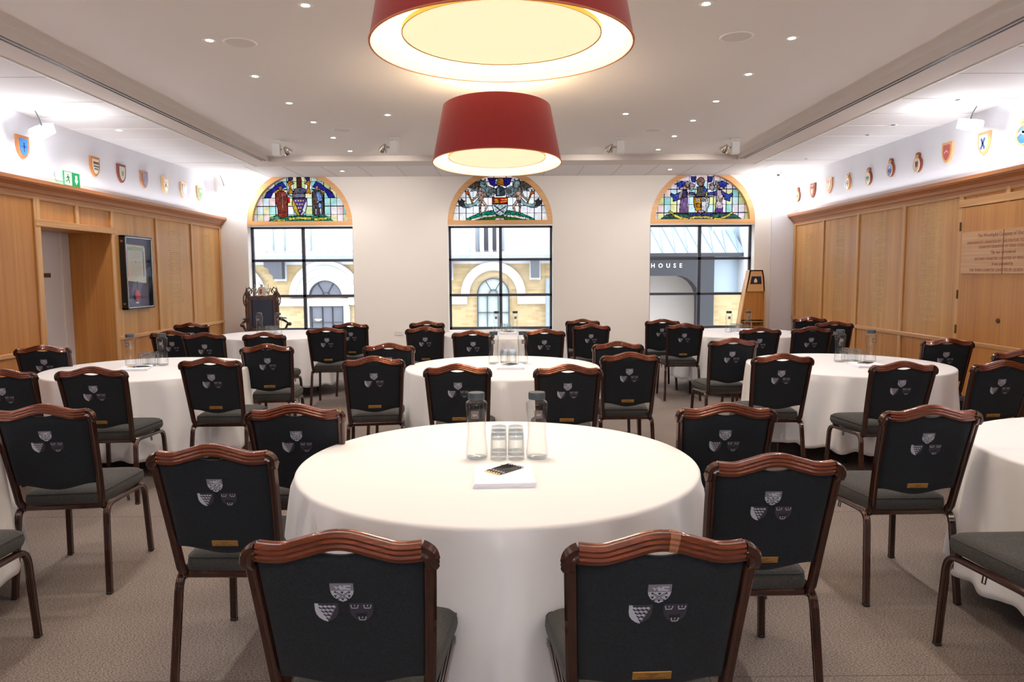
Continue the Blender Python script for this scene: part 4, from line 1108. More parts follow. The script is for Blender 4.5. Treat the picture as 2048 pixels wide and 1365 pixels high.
# ------------------------------------------------------------------ tables, cloths and what stands on them
TR = .80
def table(cx, cy, label):
    t = thing('round_table', label, 'table', (cx, cy, 0), random.uniform(0, 1), 'round tables under white cloths')
    MB().lathe([(0.0001, .722), (TR - .01, .722), (TR, .728), (TR, .738), (TR - .01, .742), (0.0001, .742)], 48).obj('tabletop', M['table_top'], t)
    for a in range(4):
        an = PI / 4 + a * PI / 2; x, y = .42 * math.cos(an), .42 * math.sin(an)
        MB().tube([(x * 1.22, y * 1.22, 0.0), (x, y, .722)], .017, 10).obj('leg', M['table_leg'], t)
    MB().tube([(-.32, -.30, .3), (.32, -.30, .3)], .012, 8).tube([(-.32, .30, .3), (.32, .30, .3)], .012, 8).obj('stretcher', M['table_leg'], t)
    return t
def cloth(cx, cy, label, seed, hem=.16):
    r = random.Random(seed); N = 300
    waves = [(r.randint(9, 12), r.uniform(0, 6.28), .5), (r.randint(15, 19), r.uniform(0, 6.28), .42), (r.randint(23, 29), r.uniform(0, 6.28), .2), (5, r.uniform(0, 6.28), .35)]
    R0 = .812
    ridges, a_ = [], r.uniform(0, .3)
    while a_ < 2 * PI - .15:
        ridges.append((a_, r.uniform(.045, .085), r.uniform(.7, 1.5))); a_ += r.uniform(.22, .46)
    def fold(a):
        s = .45 * sum(w * math.sin(n * a + p + .5 * math.sin(3 * a + p)) for n, p, w in waves)
        for c, w, h in ridges:
            d = (a - c + PI) % (2 * PI) - PI
            if abs(d) < 4 * w: s += h * math.exp(-(d / w) ** 2)
        return s - .35
    rings = []
    def ringf(fr, fz_): rings.append([(fr(a), fz_(a)) for a in (2 * PI * i / N for i in range(N))])
    for rr in (.2, .45, .65, .76): ringf(lambda a, q=rr: q, lambda a, q=rr: .7465 + .0008 * math.sin(5 * a + seed))
    for k in range(5):
        t = PI / 2 * k / 4
        ringf(lambda a, t=t: R0 - .006 + .014 * math.sin(t), lambda a, t=t: .7465 - .014 * (1 - math.cos(t)))
    D = 20
    for k in range(1, D + 1):
        t = k / D
        def fr(a, t=t):
            s = fold(a); amp = .006 + .048 * t ** .7
            cr = .018 * math.exp(-((((a + PI / 2 + PI) % (2 * PI)) - PI) / .018) ** 2) * (1 - t * .3)
            return R0 + .010 + .034 * t + amp * s * (.75 + .25 * math.sin(2 * a + seed)) + cr
        def fz_(a, t=t):
            return .732 - (.732 - hem - .022 * math.sin(2 * a + seed) - .018 * fold(a + .1)) * t
        ringf(fr, fz_)
    v = [(0, 0, .7465)]
    for g in rings:
        for i, (q, z) in enumerate(g):
            a = 2 * PI * i / N; v.append((q * math.cos(a), q * math.sin(a), z))
    f = [(0, 1 + i, 1 + (i + 1) % N) for i in range(N)]
    for k in range(len(rings) - 1):
        for i in range(N):
            j = (i + 1) % N; f.append((1 + k * N + i, 1 + (k + 1) * N + i, 1 + (k + 1) * N + j, 1 + k * N + j))
    o = MB().add(v, f, 0, True).obj('tablecloth', M['cloth'])
    so_ = o.modifiers.new('thickness', 'SOLIDIFY'); so_.thickness = .0012; so_.offset = 1
    o.location = (cx, cy, 0); tag(o, label, 'tablecloth', 'white round tablecloths')
    o.data.set_sharp_from_angle(angle=math.radians(80))
    return o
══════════
** WORK TO DO **
Restate the data above word for word. Do not include the images.

** RESPONSE TO THE TASK **
Continue the Blender Python script for this scene: part 4, from line 1108. More parts follow. The script is for Blender 4.5. Treat the picture as 2048 pixels wide and 1365 pixels high.
# ------------------------------------------------------------------ tables, cloths and what stands on them
TR = .80
def table(cx, cy, label):
    t = thing('round_table', label, 'table', (cx, cy, 0), random.uniform(0, 1), 'round tables under white cloths')
    MB().lathe([(0.0001, .722), (TR - .01, .722), (TR, .728), (TR, .738), (TR - .01, .742), (0.0001, .742)], 48).obj('tabletop', M['table_top'], t)
    for a in range(4):
        an = PI / 4 + a * PI / 2; x, y = .42 * math.cos(an), .42 * math.sin(an)
        MB().tube([(x * 1.22, y * 1.22, 0.0), (x, y, .722)], .017, 10).obj('leg', M['table_leg'], t)
    MB().tube([(-.32, -.30, .3), (.32, -.30, .3)], .012, 8).tube([(-.32, .30, .3), (.32, .30, .3)], .012, 8).obj('stretcher', M['table_leg'], t)
    return t
def cloth(cx, cy, label, seed, hem=.16):
    r = random.Random(seed); N = 300
    waves = [(r.randint(9, 12), r.uniform(0, 6.28), .5), (r.randint(15, 19), r.uniform(0, 6.28), .42), (r.randint(23, 29), r.uniform(0, 6.28), .2), (5, r.uniform(0, 6.28), .35)]
    R0 = .812
    ridges, a_ = [], r.uniform(0, .3)
    while a_ < 2 * PI - .15:
        ridges.append((a_, r.uniform(.045, .085), r.uniform(.7, 1.5))); a_ += r.uniform(.22, .46)
    def fold(a):
        s = .45 * sum(w * math.sin(n * a + p + .5 * math.sin(3 * a + p)) for n, p, w in waves)
        for c, w, h in ridges:
            d = (a - c + PI) % (2 * PI) - PI
            if abs(d) < 4 * w: s += h * math.exp(-(d / w) ** 2)
        return s - .35
    rings = []
    def ringf(fr, fz_): rings.append([(fr(a), fz_(a)) for a in (2 * PI * i / N for i in range(N))])
    for rr in (.2, .45, .65, .76): ringf(lambda a, q=rr: q, lambda a, q=rr: .7465 + .0008 * math.sin(5 * a + seed))
    for k in range(5):
        t = PI / 2 * k / 4
        ringf(lambda a, t=t: R0 - .006 + .014 * math.sin(t), lambda a, t=t: .7465 - .014 * (1 - math.cos(t)))
    D = 20
    for k in range(1, D + 1):
        t = k / D
        def fr(a, t=t):
            s = fold(a); amp = .006 + .048 * t ** .7
            cr = .018 * math.exp(-((((a + PI / 2 + PI) % (2 * PI)) - PI) / .018) ** 2) * (1 - t * .3)
            return R0 + .010 + .034 * t + amp * s * (.75 + .25 * math.sin(2 * a + seed)) + cr
        def fz_(a, t=t):
            return .732 - (.732 - hem - .022 * math.sin(2 * a + seed) - .018 * fold(a + .1)) * t
        ringf(fr, fz_)
    v = [(0, 0, .7465)]
    for g in rings:
        for i, (q, z) in enumerate(g):
            a = 2 * PI * i / N; v.append((q * math.cos(a), q * math.sin(a), z))
    f = [(0, 1 + i, 1 + (i + 1) % N) for i in range(N)]
    for k in range(len(rings) - 1):
        for i in range(N):
            j = (i + 1) % N; f.append((1 + k * N + i, 1 + (k + 1) * N + i, 1 + (k + 1) * N + j, 1 + k * N + j))
    o = MB().add(v, f, 0, True).obj('tablecloth', M['cloth'])
    so_ = o.modifiers.new('thickness', 'SOLIDIFY'); so_.thickness = .0012; so_.offset = 1
    o.location = (cx, cy, 0); tag(o, label, 'tablecloth', 'white round tablecloths')
    o.data.set_sharp_from_angle(angle=math.radians(80))
    return o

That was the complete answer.